The New York Times profiled six minority game developers today on their experiences in the industry. Their anecdotes are both illuminating and depressing.

As a fan, I know how discouraging it can be not to see yourself reflected in the media that you love. A story I often tell is that until I saw Shawn dating Angela on Boy Meets World, the idea that a black woman and a white man could be in a romantic relationship together never crossed my mind. As a young person with no real-life examples to draw on, it seemed like an impossibility.

In video games, the situation is more dire. I see black characters in games infrequently, and black women even less. On top of that, when I point out these discrepancies of representation, what I hear from the culture at large is that they shouldn’t be important to me.


The developers featured in the Times story, headlined “Fear, Anxiety and Hope: What It Means to Be a Minority in Gaming,” are using their games to try to create change for minority gamers. But they are not immune to that lack of support and visibility.


Davionne Gooden told the Times that he started making games shortly after getting his first laptop in the fifth grade. His game, featuring an all-black cast, is about a woman in a coma battling her nightmares. He said that he is hopeful, though he also points out that the issues that he seeks to tackle in his game—the experiences of marginalized people and mental health—are ones white creators rarely think about.

“I’m an optimist,” Gooden said. “I hope that things will eventually be better as a whole.”


Similarly, Mitu Khandakar, a professor at the NYU Games Center, told the Times: “If you’re a young person of color playing games, you don’t really see yourself represented. That kind of instills in you this sense that maybe I don’t really belong.”
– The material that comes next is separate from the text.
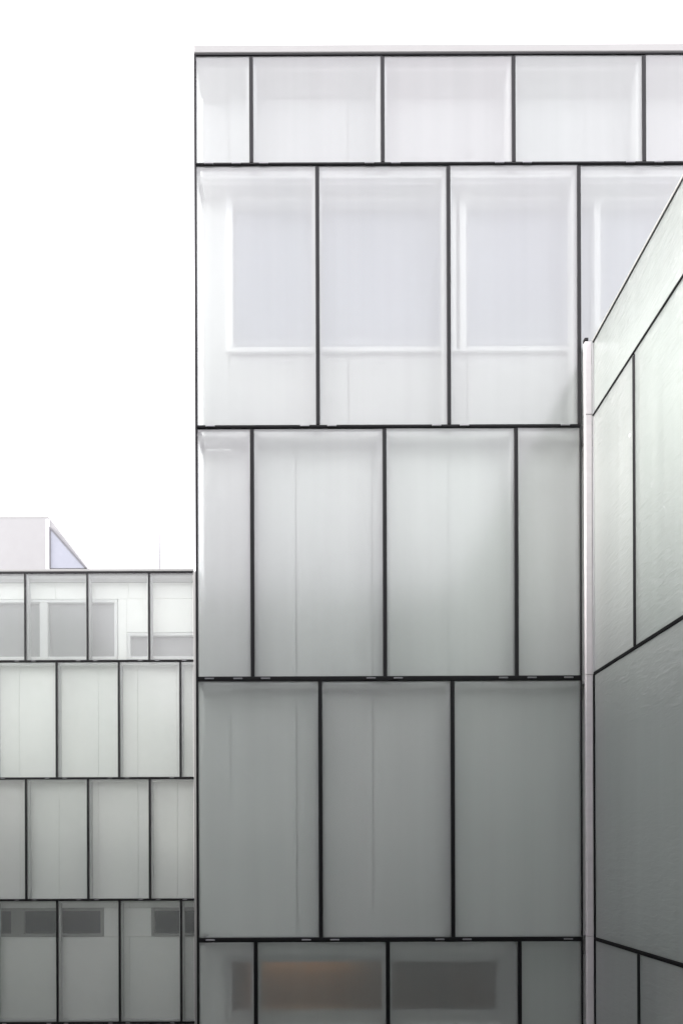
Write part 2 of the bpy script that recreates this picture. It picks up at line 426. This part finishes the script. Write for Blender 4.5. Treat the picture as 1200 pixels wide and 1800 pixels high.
def jx(px): return PX(px, YJ) - a0
def jz(py): return PZ(py, YJ)
# top row: wide window pair on the left, low window on the right
u0, u1 = jz(1153), jz(1058); s1 = jz(1117)
f = 0.12
wl = jx(203); wr = jx(231)
wall_panels(t, 0, LE, u1 + f, e0 - 0.13, CAV, 2.4, mat='far_wall')
wall_panels(t, 0, 6.0, u0 - f, u1 + f, CAV, 2.4, mat='far_wall')
wall_panels(t, wl + f, wr - f, u0 - f, u1 + f, CAV, 3, mat='far_wall')
wall_panels(t, wr - f, LE, s1 + f, u1 + f, CAV, 3, mat='far_wall')
wall_panels(t, 0, LE, e1, u0 - f, CAV, 2.4, mat='far_wall')
window(t, 6.1, wl, u0, u1, CAV, 'frame_white', 'mid_win', f - 0.02, mull=((jx(72), jx(86)), (jx(-60), jx(-46))))
window(t, wr, LE, u0, s1, CAV, 'frame_white', 'mid_win', f - 0.02)
wall_panels(t, 0, LE, e2, e1, CAV, 1.3, mat='far_wall')
wall_panels(t, 0, LE, e3, e2, CAV, 1.3, mat='far_wall')
v0, v1 = jz(1640), jz(1600)
va, vb = jx(177), jx(271)
wall_panels(t, 0, LE, v1 + 0.1, e3, CAV, 2.4, mat='far_wall')
wall_panels(t, 0, LE, e4, v0 - 0.1, CAV, 2.4, mat='far_wall')
wall_panels(t, 0, 6.0, v0 - 0.1, v1 + 0.1, CAV, 2.4, mat='far_wall')
wall_panels(t, va + 0.1, vb - 0.1, v0 - 0.1, v1 + 0.1, CAV, 2.4, mat='far_wall')
window(t, 6.1, va, v0, v1, CAV, 'frame_grey', 'dark_win', 0.09, mull=((jx(20), jx(42)),))
window(t, vb, LE, v0, v1, CAV, 'frame_grey', 'dark_win', 0.09)
wall_panels(t, 0, LE, e5, e4, CAV, 1.3, mat='far_wall')
box('core', t, 0, LE, CAV + 0.19, 9.0, 0.0, e0 - 0.14, 'core')
for z in (e1, e2, e3, e4): box('cavity_shelf', t, 0, LE, 0.21, CAV - 0.004, z - 0.02, z + 0.02, 'fin')
box('roof', t, 0, LE, 0.46, 9.0, e0 - 0.13, e0 + 0.04, 'core')

# ------------------------------------------------------------------ rooftop skylight and mast
YS = YL + 2.6
def sx(px): return PX(px, YS)
def sz(py): return PZ(py, YS)
bz = e0 + 0.04
t = thing('rooftop_skylight', 'white box skylight with sloping end and triangular pane on the low roof', 'skylight', (0, 0, 0))
prism('body', t, [(sx(-260), bz), (sx(-260), sz(909)), (sx(88), sz(909)), (sx(160), sz(1003)), (sx(160), bz)], YS, YS + 4.0, 'roof_white')
box('coping', t, sx(-262), sx(87), YS - 0.003, YS + 4.003, sz(909), sz(905.5), 'coping')
box('corner_trim', t, sx(83), sx(90), YS - 0.012, YS - 0.002, bz, sz(911), 'frame_white')
tri = prism('triangular_pane', t, [(sx(92), sz(930)), (sx(151), sz(998)), (sx(92), sz(998))], YS - 0.03, YS - 0.004, 'tri')
prism('frame', tri, [(sx(89.8), sz(925)), (sx(92.4), sz(928)), (sx(92.4), sz(998.5)), (sx(89.8), sz(998.5))], YS - 0.05, YS - 0.003, 'steel')
prism('frame', tri, [(sx(92.5), sz(930)), (sx(92.5), sz(926)), (sx(155), sz(998)), (sx(151.6), sz(998))], YS - 0.052, YS - 0.0035, 'steel')
t.location = (0, 0, 0)
YM = YL + 5.0
bm = bmesh.new()
bmesh.ops.create_cone(bm, cap_ends=True, segments=10, radius1=0.05, radius2=0.035, depth=PZ(884, YM) - bz)
me = bpy.data.meshes.new('mast'); bm.to_mesh(me); bm.free(); me.materials.append(M['mast'])
o = put('mast', me, None, (PX(282, YM), YM, (PZ(884, YM) + bz) / 2))
o['label'] = 'thin pale mast standing on the low roof against the white sky'; o['category'] = 'mast'

# ------------------------------------------------------------------ building across the court, behind the camera (seen as reflections)
t = thing('opposite_building', 'dark concrete building across the court, seen as a reflection in the glass', 'building', (-30, -3.6, 0))
OH = EYE + 9.8
box('wall', t, 0, 45, -10, 0, 0, OH, 'concrete')
box('coping', t, -0.1, 45.1, -10.1, 0.06, OH + 0.002, OH + 0.15, 'fin')
for fl in range(4):
    for k in range(14):
        wx = 1.2 + k * 3.2; wz = 1.2 + fl * 3.9
        p = box('window', t, wx, wx + 1.9, 0.004, 0.03, wz, wz + 1.9, 'dark_win')
        box('sill', p, wx - 0.1, wx + 2.0, 0.004, 0.12, wz - 0.1, wz - 0.004, 'fin')

t = thing('added_shading_building', 'unseen concrete block added on the left to shade the court', 'building', (-11.0, 14.9, 0), R(90))
LH, LL = EYE + 11.1, EYE + 3.0        # added mass, stepped for its shadow line: tall south part, lower north part
box('wall', t, -18.4, -6.0, 0, 9, 0, LH, 'concrete')
box('coping', t, -18.4, -5.95, -0.06, 9.05, LH + 0.002, LH + 0.15, 'fin')
box('low_wall', t, -5.996, 0, 0.1, 9, 0, LL, 'concrete')
box('coping', t, -5.94, 0, 0.04, 9.05, LL + 0.002, LL + 0.15, 'fin')
for fl in range(4):
    for k in range(4):
        wx = -17.6 + k * 3.0; wz = 1.0 + fl * 3.9
        p = box('window', t, wx, wx + 2.0, -0.03, -0.004, wz, wz + 1.9, 'dark_win')
        box('sill', p, wx - 0.1, wx + 2.1, -0.12, -0.004, wz - 0.1, wz - 0.004, 'fin')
The feeling of not belonging certainly applies to Dietrich Squinkifer, or Squinky, who said that they burned out at their job at Walking Dead developer Telltale Games after being vocal about issues of race, sex and gender got them labeled as a “troublemaker” at their job. That kind of pushback was not just a facet of their place of employment Squinky told the Times that the threat of harassment from the larger community of gamers is ever looming.


“I think that’s part of the reason a lot of my focus in my work has gone more toward more experimentality, installation and performance art, following more of an art world tradition,” Squinky said. “I am to some degree scared of creating something that will get popular enough within the video game world community that it does receive that kind of backlash.”


The rejection from the community at large is part of why Julian Cordero does not call himself a gamer, despite being a person who develops video games. His game, made with fellow developer Sebastián Valbuena, is called Despelote, and is about playing pickup games of soccer in city parks in the developers’ hometown of Quito, Ecuador.

“With Despelote, Mr. Cordero is trying to use soccer to reject the competitiveness of gaming, which he believes engenders the misogyny and consumerism that have been endemic to the culture,” reads the article.


Reading all these quotes can make it easy to give up hope. It’s hard to struggle, even harder when you feel that you are alone. But to round out these interviews, the Times spoke to Aziza Brown, founder of Dynamik Focus, an esports team. She says that she finds the support she needs in real-life communities.

“I had a talk with a woman in gaming, where I was like, please come to the offline communities, come to other places, because once the anonymous barrier is gone, you can see the person to their face, you can confront them, that behavior stops,” she said.